Ding, Dong, the Bridge is Dead: Steve Rosansky’s environmentalist legacy.

 

Rosansky, Hansen

As we predicted on January 26th of this year, termed-out Newport councilmanSteve Rosansky‘s attempt to leave a legacy by pushing construction of the 19th/Banning Bridge backfired badly, leading to a final death knell for this ill-advised “paper” bridge on Orange County’s planning maps.

As I wrote back then:

Now that there is a $150 million price tag, opponents have a perfect argument to OCTA to either remove the bridge from their long term plan or show some funding source in the foreseeable future.

And by government standards, the death of the Banning Bridge was almost instantaneous. This idea had lingered on the Master Plan of Arterial Highways for over 50 years, but once a price was estimated for its construction,  OCTA took quick action, first at the committee level, then at the board level.

As Sean Green writes at the Orange County Register

County transportation officials voted unanimously Monday morning to remove the 19th Street Bridge from the county master plan in response to severe community opposition and the $150 million price tag.

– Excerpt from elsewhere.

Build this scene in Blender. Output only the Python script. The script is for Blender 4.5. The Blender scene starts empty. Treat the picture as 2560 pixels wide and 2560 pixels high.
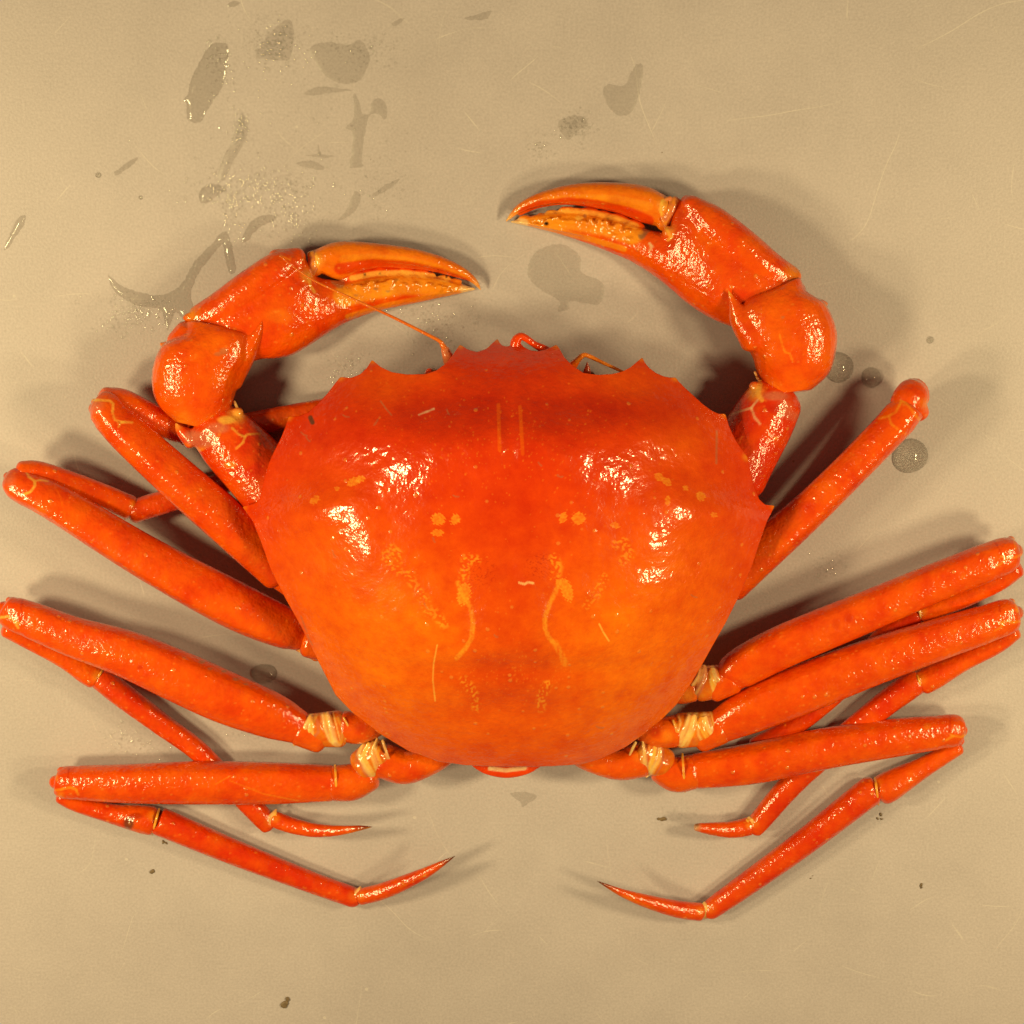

HB Mayor Don Hansen, accurately reading the overwhelming opposition from Costa Mesa and Southeast Huntington Beach, took the lead in the bridge’s removal.  Rosansky objected, asking that it stay in limbo for yet another round of discussions and limbo, but nobody had  patience for whining from Newport Beach.

Since this bridge was never going to be built anyway, the impact on the regional traffic flow is nil, but there could be a very significant impact on future planning, particularly for development of the Banning Ranch property just southeast of the mouth of the Santa Ana River. Nobody can pretend that future traffic will travel across this imaginary bridge.  And after the Coastal Commission bitch-slapped the City of Newport Beach on their idea of constructing Bluff Road from Coast Highway through environmentally sensitive habitat areas, there’s a real question as to how developers might ever find access to new development on the bluffs of Banning Ridge.

So now we’ll have to see if Steve Rosansky wins an award from one of those green groups – Sierra Club, Conservation Voters, or some other such usual suspect. After all, the guy not only killed the Banning Bridge, but he also may have crippled development of one of the last open areas on the South Coast.